A candidatura do país para sediar a COP30 em Belém foi vista como mais uma prova do compromisso do governo com o clima, assim como a apresentação das últimas metas climáticas – exigência dos signatários do acordo climático de Paris, que visa limitar o aumento da temperatura global a 1,5 grau.

O Brasil apresentou a meta de, até 2035, cortar entre 59% e 67% as emissões em relação aos níveis de 2005.

“Francamente, isso não é tão ambicioso”, disse Angelo, do Observatório do Clima. “Não é nem de longe compatível com 1,5 [grau].”

Os objetivos também não incluem metas para as exportações de petróleo, cuja queima não é contabilizada nas emissões do Brasil, mas que provoca um impacto global.

Pesquisadores do SEEG, uma das principais plataformas de monitoramento de gases de efeito estufa na América Latina, afirmam que, se o Brasil explorasse as reservas projetadas, as emissões resultantes da queima anulariam os ganhos obtidos com a redução do desmatamento da Amazônia.

Impactos das mudanças climáticas

O Brasil tem enfrentado algumas das consequências mais devastadoras da emergência climática.
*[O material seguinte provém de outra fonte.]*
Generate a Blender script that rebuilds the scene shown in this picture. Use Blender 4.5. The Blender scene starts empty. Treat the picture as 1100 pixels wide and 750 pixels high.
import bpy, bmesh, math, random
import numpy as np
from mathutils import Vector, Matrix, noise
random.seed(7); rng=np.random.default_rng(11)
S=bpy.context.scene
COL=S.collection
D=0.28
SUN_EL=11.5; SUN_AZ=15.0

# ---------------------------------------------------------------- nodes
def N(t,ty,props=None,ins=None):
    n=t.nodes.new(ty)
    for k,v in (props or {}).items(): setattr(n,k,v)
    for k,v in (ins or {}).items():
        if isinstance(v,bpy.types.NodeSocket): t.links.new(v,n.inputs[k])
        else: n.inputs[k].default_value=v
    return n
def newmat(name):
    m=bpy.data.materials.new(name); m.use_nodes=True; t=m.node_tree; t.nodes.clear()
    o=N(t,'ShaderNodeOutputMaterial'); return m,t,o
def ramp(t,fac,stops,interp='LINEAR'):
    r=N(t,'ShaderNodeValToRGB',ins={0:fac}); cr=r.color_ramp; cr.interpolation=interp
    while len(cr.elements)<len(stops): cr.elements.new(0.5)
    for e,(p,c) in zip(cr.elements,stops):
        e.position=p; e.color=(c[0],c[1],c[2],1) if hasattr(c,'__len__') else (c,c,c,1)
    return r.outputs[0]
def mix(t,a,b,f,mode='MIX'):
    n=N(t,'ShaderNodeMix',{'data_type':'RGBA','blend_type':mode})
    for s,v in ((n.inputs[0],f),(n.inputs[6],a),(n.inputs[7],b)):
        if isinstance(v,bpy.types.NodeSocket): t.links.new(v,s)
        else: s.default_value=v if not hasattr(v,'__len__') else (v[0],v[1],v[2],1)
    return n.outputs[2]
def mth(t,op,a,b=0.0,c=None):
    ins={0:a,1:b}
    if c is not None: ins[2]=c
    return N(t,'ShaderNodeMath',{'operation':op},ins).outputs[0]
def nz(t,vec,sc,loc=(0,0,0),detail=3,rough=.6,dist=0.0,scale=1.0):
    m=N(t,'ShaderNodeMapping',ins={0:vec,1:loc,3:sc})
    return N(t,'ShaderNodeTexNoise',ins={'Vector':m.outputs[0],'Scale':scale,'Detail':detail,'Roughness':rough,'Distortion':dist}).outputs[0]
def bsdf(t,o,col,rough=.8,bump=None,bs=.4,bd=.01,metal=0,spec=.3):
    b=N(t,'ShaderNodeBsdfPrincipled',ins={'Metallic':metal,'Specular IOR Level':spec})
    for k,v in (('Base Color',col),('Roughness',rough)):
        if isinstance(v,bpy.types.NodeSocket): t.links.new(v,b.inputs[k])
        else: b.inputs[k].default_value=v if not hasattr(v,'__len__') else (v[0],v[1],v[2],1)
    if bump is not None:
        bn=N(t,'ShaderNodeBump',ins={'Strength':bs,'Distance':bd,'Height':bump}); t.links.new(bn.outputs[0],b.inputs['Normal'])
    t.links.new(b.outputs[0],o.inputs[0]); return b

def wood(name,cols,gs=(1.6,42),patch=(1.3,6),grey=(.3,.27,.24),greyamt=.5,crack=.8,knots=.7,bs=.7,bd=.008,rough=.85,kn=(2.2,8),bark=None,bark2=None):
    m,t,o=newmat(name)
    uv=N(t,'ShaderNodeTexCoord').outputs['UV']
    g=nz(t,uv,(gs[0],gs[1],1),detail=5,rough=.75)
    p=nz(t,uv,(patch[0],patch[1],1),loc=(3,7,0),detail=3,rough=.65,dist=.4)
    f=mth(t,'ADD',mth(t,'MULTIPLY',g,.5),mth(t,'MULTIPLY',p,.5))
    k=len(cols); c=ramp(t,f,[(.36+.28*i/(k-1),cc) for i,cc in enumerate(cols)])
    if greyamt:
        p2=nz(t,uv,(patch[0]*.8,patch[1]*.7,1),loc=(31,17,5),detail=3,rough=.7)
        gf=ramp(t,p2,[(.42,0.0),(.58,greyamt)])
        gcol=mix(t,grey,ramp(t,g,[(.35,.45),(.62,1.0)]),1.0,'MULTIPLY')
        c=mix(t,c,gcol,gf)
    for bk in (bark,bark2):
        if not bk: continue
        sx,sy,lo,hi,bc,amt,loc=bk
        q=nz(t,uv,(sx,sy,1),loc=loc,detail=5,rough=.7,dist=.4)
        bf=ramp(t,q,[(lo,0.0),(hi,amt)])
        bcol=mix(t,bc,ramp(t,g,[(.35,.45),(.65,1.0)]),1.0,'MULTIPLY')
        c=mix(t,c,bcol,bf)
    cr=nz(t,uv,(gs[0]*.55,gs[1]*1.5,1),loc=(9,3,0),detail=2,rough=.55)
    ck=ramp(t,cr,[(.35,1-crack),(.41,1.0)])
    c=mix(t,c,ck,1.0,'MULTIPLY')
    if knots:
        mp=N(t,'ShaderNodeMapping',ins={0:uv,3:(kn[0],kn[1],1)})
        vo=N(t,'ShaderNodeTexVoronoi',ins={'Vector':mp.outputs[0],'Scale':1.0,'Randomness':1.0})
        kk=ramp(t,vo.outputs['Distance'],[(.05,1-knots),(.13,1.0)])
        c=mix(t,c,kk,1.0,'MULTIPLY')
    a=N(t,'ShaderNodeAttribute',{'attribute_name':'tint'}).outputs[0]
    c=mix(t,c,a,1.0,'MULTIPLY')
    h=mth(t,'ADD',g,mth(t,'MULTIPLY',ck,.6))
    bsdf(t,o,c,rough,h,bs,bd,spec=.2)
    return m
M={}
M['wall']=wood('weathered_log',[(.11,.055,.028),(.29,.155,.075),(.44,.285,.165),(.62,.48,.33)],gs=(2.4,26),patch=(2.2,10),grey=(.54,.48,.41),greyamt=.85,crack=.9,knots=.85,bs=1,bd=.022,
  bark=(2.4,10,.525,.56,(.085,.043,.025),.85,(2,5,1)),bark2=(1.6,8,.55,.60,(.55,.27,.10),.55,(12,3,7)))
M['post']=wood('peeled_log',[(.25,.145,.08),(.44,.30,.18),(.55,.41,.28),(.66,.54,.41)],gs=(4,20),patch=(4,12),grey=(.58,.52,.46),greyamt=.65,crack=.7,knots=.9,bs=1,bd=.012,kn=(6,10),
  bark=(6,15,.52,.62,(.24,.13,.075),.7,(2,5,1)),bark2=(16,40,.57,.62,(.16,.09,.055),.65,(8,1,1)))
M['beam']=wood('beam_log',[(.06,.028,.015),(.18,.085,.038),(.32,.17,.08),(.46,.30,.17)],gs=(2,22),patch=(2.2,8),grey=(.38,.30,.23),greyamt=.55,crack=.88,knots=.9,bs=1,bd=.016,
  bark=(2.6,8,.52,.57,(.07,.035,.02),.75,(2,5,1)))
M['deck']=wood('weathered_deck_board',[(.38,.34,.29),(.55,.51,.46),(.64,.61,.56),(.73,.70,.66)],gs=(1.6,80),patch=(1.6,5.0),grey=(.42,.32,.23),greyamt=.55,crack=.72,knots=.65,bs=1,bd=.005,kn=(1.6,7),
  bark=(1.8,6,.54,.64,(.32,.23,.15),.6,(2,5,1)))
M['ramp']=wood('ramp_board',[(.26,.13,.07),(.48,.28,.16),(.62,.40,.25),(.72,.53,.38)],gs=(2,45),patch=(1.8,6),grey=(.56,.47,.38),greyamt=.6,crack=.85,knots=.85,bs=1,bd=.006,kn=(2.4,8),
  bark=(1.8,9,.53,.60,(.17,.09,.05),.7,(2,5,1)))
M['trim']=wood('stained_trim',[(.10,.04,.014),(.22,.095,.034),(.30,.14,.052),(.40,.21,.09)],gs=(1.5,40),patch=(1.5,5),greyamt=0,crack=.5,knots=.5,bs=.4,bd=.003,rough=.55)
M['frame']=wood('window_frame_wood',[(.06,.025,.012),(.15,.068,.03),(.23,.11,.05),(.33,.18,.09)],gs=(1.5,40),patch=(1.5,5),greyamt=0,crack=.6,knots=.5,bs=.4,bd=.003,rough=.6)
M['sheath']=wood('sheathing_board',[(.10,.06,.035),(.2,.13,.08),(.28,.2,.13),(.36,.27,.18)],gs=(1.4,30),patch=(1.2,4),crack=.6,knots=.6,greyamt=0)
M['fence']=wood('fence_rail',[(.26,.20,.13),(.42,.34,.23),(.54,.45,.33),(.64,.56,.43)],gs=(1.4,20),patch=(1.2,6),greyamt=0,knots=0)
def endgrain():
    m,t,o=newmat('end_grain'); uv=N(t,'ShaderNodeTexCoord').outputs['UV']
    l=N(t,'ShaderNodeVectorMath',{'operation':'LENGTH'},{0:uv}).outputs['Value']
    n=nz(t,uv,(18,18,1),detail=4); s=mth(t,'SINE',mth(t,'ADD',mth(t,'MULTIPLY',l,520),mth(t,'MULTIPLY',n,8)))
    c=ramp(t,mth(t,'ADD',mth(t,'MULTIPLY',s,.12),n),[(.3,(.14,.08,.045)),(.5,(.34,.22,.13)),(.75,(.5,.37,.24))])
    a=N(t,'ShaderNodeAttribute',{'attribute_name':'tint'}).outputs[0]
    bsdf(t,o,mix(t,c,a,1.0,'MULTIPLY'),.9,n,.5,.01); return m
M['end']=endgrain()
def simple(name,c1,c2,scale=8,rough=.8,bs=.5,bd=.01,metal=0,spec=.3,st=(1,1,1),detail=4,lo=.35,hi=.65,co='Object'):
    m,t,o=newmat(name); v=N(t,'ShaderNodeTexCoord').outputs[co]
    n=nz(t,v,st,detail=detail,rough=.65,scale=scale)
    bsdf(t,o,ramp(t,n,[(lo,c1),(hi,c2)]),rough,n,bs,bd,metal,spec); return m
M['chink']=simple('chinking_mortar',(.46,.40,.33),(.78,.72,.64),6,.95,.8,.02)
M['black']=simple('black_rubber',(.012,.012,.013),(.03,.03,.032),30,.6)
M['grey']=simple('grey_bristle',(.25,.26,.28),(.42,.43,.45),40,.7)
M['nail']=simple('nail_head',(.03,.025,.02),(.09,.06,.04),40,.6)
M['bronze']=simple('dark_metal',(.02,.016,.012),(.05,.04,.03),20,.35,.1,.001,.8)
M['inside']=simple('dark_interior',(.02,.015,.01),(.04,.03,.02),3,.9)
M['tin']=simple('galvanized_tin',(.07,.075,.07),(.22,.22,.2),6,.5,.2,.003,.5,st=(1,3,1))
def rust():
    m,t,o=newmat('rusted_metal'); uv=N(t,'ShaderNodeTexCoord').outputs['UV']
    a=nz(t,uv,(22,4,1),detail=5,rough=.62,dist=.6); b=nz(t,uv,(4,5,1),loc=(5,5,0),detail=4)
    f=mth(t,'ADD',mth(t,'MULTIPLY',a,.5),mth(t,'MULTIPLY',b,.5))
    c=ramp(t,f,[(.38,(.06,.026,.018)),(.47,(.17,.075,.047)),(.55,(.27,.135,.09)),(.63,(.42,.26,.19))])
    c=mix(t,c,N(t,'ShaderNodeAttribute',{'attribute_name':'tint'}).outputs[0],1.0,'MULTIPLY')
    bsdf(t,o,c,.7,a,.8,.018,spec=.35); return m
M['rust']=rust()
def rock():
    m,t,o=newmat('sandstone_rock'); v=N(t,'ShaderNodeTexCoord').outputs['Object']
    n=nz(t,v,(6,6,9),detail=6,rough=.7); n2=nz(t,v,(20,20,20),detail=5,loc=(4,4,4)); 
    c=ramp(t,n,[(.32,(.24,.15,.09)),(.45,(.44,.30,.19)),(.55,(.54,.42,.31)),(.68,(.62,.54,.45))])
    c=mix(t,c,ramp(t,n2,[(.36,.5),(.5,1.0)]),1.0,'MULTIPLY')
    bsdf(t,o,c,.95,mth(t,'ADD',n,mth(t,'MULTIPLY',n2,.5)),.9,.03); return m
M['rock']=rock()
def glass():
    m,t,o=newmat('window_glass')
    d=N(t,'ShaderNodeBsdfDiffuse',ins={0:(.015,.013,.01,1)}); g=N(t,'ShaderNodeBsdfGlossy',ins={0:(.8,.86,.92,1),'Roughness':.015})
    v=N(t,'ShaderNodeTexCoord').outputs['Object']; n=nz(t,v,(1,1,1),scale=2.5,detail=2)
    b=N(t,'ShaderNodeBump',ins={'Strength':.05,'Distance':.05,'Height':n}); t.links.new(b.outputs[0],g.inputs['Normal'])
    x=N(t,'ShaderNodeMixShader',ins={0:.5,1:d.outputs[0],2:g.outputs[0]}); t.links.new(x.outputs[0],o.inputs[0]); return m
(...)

No ano passado, o país passou pela pior seca já registrada. Os incêndios florestais devastaram cerca de 30,8 milhões de hectares em 2024, uma área maior do que a Itália.

O World Weather Attribution, um coletivo de cientistas que investiga a conexão entre eventos climáticos extremos e mudanças climáticas, detectou que os incêndios florestais que queimaram as áreas úmidas do Pantanal em junho de 2024 se tornaram pelo menos quatro vezes mais prováveis e 40% mais intensos como resultado das mudanças climáticas causadas pelo homem.

“As pessoas [no Brasil] estão literalmente sentindo o calor”, disse Angelo. “Isso não passa despercebido pela Presidência. Eles sabem o que está em jogo. Mas, no momento, a mistura de questões domésticas e geopolíticas está tornando a agenda muito incerta.”